Your daily internet search for NHL coverage comes up blank. If NHL players are treated by the media in the same way as female athletes are, they won’t receive much of any coverage at all.

A recent study by Cheryl Cooky, Michael Messner and Michaela Musto found that despite the considerable gains that women have achieved as athletes in recent decades, you probably wouldn’t notice if you were watching sports news.

The researchers found that network news sports coverage discussed women’s sports 3.2% of the time, while ESPN SportsCenter discussed women’s sports 2.0% of the time. This is lower than the proportion of coverage that women’s sports received when this longitudinal study began in 1989 -- although even more depressingly, it’s higher than was found in the last iteration of the study, which was conducted in 2010.
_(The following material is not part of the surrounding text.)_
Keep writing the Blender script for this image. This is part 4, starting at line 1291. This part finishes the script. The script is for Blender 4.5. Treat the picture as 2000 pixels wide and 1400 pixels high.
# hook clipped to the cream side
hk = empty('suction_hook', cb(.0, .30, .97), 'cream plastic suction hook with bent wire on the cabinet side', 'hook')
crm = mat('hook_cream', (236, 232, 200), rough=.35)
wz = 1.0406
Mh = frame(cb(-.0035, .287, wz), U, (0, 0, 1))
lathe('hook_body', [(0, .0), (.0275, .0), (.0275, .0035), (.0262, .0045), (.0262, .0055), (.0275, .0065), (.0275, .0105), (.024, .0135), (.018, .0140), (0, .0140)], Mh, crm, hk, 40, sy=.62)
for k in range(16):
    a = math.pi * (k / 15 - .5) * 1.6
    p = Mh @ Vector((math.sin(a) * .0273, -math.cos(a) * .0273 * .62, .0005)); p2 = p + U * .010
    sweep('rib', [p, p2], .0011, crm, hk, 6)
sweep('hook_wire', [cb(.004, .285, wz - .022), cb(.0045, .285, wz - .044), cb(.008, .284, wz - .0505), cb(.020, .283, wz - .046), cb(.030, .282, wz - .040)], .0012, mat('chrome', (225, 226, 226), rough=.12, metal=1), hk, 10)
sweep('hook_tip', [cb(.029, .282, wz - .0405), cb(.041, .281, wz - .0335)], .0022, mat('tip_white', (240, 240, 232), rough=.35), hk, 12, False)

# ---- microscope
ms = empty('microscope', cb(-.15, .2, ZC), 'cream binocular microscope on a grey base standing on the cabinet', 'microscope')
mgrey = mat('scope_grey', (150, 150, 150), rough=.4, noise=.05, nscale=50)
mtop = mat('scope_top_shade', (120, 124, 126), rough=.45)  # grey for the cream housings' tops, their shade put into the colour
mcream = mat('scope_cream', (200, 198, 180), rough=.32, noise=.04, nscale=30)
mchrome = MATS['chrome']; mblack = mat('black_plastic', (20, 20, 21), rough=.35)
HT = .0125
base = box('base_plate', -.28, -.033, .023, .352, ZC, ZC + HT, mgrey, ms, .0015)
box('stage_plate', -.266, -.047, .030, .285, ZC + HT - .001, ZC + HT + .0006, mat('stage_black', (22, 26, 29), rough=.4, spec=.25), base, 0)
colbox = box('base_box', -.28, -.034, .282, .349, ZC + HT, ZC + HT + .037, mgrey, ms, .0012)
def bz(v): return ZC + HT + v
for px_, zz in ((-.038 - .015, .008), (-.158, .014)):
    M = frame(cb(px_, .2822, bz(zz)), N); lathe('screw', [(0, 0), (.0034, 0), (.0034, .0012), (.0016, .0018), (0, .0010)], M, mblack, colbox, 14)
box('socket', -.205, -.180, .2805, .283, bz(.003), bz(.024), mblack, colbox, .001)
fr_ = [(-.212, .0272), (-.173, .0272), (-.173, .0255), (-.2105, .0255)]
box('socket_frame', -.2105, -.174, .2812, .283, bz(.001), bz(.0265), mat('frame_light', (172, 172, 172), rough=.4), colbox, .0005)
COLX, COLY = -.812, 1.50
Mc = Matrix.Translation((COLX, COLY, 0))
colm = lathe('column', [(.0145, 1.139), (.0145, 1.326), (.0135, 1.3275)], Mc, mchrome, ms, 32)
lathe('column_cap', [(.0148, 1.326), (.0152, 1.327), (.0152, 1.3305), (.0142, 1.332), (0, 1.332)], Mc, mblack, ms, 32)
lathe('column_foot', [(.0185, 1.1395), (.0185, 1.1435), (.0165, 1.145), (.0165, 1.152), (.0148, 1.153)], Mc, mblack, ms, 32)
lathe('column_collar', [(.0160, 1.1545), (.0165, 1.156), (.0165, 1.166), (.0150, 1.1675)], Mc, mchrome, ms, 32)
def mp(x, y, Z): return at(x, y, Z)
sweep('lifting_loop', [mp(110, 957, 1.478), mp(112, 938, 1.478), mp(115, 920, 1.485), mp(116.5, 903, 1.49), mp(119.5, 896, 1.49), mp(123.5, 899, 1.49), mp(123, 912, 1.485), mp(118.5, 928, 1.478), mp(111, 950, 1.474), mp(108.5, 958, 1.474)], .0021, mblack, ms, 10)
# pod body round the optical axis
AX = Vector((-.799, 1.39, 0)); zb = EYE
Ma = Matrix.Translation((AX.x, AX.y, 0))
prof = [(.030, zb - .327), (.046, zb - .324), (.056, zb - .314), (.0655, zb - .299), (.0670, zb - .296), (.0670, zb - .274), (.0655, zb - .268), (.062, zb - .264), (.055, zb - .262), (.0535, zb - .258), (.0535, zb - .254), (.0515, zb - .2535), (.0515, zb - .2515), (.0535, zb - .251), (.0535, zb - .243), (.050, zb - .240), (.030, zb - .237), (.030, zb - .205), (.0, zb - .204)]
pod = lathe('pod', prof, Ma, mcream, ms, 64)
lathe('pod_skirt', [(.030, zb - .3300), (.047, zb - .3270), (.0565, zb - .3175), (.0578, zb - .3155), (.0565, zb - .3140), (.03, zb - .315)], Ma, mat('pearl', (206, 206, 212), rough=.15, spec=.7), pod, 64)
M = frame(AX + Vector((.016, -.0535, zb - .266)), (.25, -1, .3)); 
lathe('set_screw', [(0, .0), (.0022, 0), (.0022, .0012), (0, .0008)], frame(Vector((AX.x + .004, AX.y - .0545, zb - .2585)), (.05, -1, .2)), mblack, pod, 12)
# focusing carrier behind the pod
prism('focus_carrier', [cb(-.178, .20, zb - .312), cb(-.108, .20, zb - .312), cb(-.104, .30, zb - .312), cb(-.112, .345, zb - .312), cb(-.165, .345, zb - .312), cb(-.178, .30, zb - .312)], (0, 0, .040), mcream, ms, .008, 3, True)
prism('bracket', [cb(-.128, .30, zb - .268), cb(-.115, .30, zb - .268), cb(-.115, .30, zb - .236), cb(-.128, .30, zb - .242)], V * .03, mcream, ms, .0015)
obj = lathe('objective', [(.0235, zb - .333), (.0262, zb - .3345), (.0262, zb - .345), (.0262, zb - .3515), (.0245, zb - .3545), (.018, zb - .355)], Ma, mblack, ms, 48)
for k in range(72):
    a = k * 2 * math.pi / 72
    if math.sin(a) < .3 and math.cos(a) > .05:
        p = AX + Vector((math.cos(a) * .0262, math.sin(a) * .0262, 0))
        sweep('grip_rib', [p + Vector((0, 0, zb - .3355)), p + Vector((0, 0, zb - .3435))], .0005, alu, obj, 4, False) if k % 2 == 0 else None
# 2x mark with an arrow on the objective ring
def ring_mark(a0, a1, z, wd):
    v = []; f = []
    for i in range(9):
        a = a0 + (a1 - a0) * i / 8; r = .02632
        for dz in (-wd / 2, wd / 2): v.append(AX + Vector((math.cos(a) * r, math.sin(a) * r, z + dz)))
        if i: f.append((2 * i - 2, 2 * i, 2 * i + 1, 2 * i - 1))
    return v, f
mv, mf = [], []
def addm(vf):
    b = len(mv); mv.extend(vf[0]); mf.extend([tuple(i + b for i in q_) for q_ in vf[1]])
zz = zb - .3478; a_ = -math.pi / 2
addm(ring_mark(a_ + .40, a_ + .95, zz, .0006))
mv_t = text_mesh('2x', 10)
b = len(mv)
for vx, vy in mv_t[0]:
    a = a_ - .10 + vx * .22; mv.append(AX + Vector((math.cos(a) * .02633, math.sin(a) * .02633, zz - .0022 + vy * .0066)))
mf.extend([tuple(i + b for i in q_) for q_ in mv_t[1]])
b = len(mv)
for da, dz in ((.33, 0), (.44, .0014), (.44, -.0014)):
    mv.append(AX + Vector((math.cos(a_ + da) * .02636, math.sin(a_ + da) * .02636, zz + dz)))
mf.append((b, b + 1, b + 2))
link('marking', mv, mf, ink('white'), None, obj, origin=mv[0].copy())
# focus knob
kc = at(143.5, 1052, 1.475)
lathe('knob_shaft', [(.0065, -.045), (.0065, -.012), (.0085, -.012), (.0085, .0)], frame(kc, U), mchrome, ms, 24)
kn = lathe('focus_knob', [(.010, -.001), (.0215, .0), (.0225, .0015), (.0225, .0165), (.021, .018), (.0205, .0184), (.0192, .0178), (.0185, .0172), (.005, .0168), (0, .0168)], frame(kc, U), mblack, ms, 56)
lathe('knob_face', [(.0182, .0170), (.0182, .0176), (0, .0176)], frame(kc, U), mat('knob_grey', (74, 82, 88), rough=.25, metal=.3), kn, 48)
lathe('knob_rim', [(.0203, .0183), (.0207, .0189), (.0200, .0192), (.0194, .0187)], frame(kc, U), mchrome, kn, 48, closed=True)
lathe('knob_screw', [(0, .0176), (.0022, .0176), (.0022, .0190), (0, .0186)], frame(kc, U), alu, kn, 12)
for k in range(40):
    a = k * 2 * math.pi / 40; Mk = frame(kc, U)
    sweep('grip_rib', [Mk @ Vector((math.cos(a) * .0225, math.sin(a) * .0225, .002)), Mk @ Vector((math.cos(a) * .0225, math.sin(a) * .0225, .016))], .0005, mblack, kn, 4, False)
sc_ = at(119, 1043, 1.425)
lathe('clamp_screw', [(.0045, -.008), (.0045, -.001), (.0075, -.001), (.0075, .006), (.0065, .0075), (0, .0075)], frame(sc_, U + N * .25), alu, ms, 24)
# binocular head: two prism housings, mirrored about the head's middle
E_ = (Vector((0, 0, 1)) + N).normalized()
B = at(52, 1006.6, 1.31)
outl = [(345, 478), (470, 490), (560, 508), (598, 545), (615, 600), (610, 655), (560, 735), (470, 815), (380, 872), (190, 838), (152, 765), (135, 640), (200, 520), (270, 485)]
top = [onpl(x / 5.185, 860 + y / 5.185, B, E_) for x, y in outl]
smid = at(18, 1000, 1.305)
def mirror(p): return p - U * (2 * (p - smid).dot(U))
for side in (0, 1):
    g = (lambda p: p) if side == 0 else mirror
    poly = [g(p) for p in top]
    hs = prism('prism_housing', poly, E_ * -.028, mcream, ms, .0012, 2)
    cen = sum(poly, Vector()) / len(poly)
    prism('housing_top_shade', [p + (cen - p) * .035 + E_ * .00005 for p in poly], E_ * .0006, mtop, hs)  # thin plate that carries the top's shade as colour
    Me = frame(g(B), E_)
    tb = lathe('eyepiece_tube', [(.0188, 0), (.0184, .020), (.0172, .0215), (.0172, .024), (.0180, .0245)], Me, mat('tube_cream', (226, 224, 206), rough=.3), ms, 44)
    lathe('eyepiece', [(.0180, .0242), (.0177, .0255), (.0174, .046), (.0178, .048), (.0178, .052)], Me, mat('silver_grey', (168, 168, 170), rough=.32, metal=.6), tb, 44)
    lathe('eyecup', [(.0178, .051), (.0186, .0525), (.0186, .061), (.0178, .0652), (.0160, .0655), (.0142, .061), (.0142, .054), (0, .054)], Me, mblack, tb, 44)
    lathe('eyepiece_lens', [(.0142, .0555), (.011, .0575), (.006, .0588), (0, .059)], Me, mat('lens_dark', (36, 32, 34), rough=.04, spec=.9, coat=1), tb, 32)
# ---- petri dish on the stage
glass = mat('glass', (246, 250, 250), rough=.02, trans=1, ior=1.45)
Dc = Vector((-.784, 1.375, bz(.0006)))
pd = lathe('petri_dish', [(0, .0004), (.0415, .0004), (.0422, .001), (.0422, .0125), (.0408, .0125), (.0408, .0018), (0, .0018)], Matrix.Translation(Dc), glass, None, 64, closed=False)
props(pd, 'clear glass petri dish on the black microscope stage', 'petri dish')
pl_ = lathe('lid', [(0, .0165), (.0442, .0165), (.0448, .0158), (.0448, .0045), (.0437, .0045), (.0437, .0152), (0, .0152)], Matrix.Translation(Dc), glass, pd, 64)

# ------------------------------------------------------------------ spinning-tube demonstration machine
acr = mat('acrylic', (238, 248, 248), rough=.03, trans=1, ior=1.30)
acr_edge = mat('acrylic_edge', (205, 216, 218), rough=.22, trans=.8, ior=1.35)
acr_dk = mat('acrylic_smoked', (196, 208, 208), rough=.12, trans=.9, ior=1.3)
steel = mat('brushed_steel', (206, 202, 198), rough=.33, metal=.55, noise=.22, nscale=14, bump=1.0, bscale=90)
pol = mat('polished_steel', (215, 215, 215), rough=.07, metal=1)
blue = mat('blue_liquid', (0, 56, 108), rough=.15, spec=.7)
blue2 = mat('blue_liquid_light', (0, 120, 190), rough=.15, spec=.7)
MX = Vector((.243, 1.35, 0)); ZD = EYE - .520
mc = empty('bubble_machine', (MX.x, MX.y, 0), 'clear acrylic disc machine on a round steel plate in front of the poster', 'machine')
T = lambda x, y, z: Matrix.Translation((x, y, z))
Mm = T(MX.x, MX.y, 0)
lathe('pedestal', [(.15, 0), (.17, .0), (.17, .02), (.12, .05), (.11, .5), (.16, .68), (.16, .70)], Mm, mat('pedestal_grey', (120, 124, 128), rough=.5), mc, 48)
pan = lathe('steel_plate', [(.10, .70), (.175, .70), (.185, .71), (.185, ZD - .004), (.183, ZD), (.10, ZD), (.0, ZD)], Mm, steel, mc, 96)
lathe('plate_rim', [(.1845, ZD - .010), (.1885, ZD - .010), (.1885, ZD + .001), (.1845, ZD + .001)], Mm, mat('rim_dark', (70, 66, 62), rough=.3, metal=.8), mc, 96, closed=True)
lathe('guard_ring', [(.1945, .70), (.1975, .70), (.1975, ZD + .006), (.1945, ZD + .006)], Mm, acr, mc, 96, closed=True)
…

This is the very heart of the issue. While it would be easy to find examples of male athletes being treated in sexualizing or trivializing ways by sports media, these examples amount to drops in an ocean of respectful men’s sports coverage. Conversely, when women’s sports are covered poorly, that’s often the only coverage they receive.

This matters. This impacts women’s sports, as interest in women’s sports will not be generated through poor or disrespectful coverage.

Contrary to popular belief, there is no evidence that sexualizing female athletes makes anyone more likely to watch a game on television or in a stadium. "Sex sells sex -- not women’s sports," as Mary Jo Kane, director of the Tucker Center for Research on Girls and Women in Sport at the University of Minnesota, put it so succinctly.

But even further, how women and men are portrayed as athletes has a profound impact on our understandings of societal gender roles. As Cooky pointed out when discussing the latest report on gender in televised sports, "Seeing women’s sports through the same lens as we see men’s would go a long way in shifting the cultural perceptions of gender roles and expectations."

We are in the midst of a shift in perceptions of women as athletes and beyond, and media should reflect this.